EX-5.1 2 ea180107ex5-1_halloffame.htm OPINION OF HUNTON ANDREWS KURTH LLP

 

Exhibit 5.1

 

 

Hunton Andrews Kurth LLP

File No: 123601.0000001 

   
June 13, 2023

 

Hall of Fame Resort & Entertainment Company

2014 Champions Gateway

Canton, Ohio 44708

 

Hall of Fame Resort & Entertainment Company

Registration Statement on Form S-8

 

Dear addressee:

 

We have acted as counsel to Hall of Fame Resort & Entertainment Company, a Delaware corporation (the “Company”), in connection with the preparation and filing by the Company of the Registration Statement on Form S-8 (the “Registration Statement”) with the Securities and Exchange Commission (the “Commission”) on the date hereof pursuant to the Securities Act of 1933, as amended (the “Securities Act”). The Registration Statement relates to the registration of up to 275,000 shares of the common stock, par value $0.0001 per share (“Common Stock”) of the Company (the “Shares”), issuable pursuant to the Hall of Fame Resort & Entertainment Company Amended 2020 Omnibus Incentive Plan (the “Plan”).
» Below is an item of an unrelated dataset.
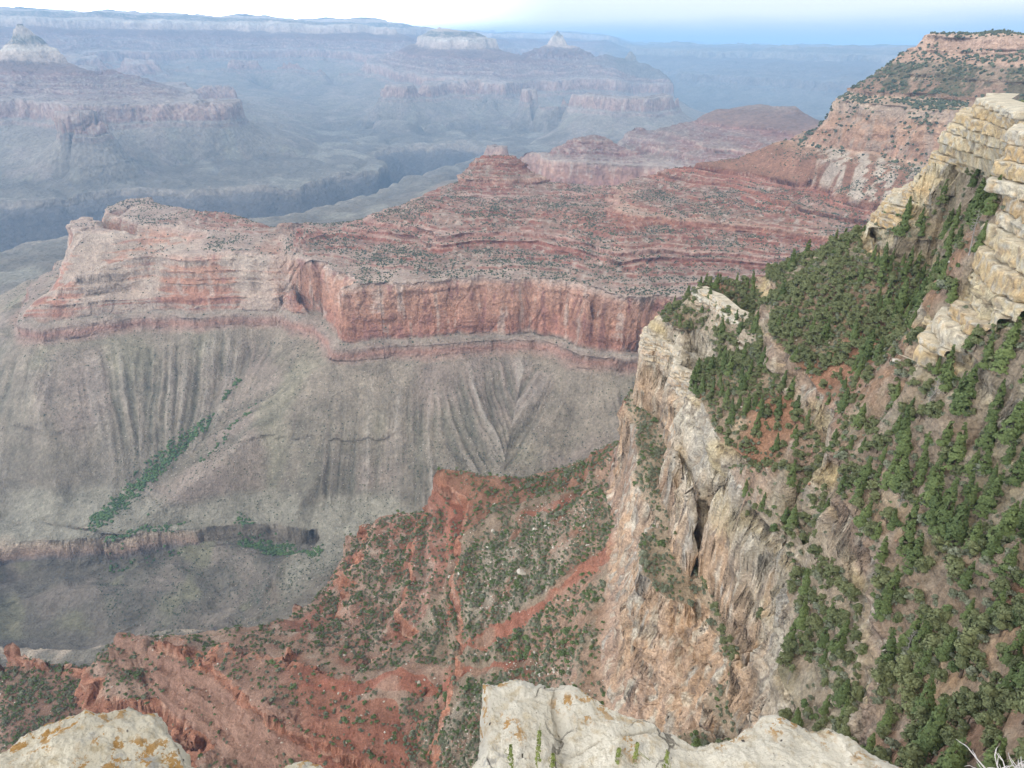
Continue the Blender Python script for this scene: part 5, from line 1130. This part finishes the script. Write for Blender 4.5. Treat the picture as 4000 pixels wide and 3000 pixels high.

Capitalized terms used herein but not otherwise defined have the same meanings provided in the Registration Statement.

 

This opinion letter is being furnished in accordance with the requirements of Item 601(b)(5) of Regulation S-K in connection with the Registration Statement.

 

In connection with this opinion letter, we have examined originals or copies, certified or otherwise identified to our satisfaction, of such documents and records as we have deemed necessary to render the opinion set forth herein, including (i) the Plan, (ii) the Registration Statement, (iii) the Company’s Certificate of Incorporation, as amended through the date hereof, (iv) the Company’s Amended and Restated By-Laws, as amended through the date hereof, (v) certain resolutions of the Company’s Board of Directors; (vi) a certificate issued by the Secretary of State of the State of Delaware on the date hereof to the effect that the Company is existing under the laws of the State of Delaware and in good standing (the “Good Standing Certificate”); and (vii) such other documents, certificates and records as we have deemed necessary to render the opinion set forth herein.

 

For purposes of the opinion expressed below, we have assumed (i) the legal capacity of all natural persons, (ii) the genuineness of all signatures, (iii) the authenticity of all documents submitted to us as originals, (iv) the conformity to authentic original documents of all documents submitted to us as certified, electronic or photostatic copies and (v) the due authorization, execution and delivery of all documents by all parties and the validity, binding effect and enforceability thereof on such parties (other than the authorization, execution, delivery and enforceability of certain documents by the Company).

 

 

 

 

 

 

ATLANTA AUSTIN BANGKOK BEIJING BOSTON BRUSSELS CHARLOTTE DALLAS DUBAI HOUSTON

LONDON LOS ANGELES MIAMI NEW YORK RICHMOND SAN FRANCISCO TOKYO TYSONS WASHINGTON, DC

www.HuntonAK.com

 

 

 

 

 

June 13, 2023

Page 2

 

As to factual matters, we have relied upon, and assumed the accuracy of, representations included in the documents submitted to us, without independent verification of their accuracy.

 

Based upon the foregoing and such other information and documents as we have considered necessary for the purposes hereof, and subject to the assumptions, qualifications and limitations stated herein, we are of the opinion that:

 

1. The Company is a corporation validly existing and in good standing under the laws of the State of Delaware.

 

2. The Shares have been duly authorized by the Company and, when issued and sold against payment therefor in accordance with the terms of the Plan (and any award agreement entered under the Plan) and the Registration Statement, the Shares will be validly issued, fully paid and nonassessable.

 

The opinion expressed above is limited to the General Corporation Law of the State of Delaware in effect on the date hereof. We do not express any opinion as to the laws of any other jurisdiction.

 

The opinion set forth in paragraph 1 above as to the valid existence and good standing of the Company is based solely upon our review of the Good Standing Certificate.

 

We hereby consent to the filing of this opinion letter with the Commission as an exhibit to the Registration Statement. In giving this consent, we do not admit that we are within the category of persons whose consent is required by Section 7 of the Securities Act or the rules and regulations of the Commission promulgated thereunder.

 

This opinion letter is rendered as of the date hereof, and we disclaim any obligation to advise you of facts, circumstances, events or developments that hereafter may be brought to our attention and that may alter, affect or modify the opinion expressed herein. This opinion letter is expressly limited to the matters set forth above and we render no opinion, whether by implication or otherwise, as to any matters beyond the matters expressly set forth herein.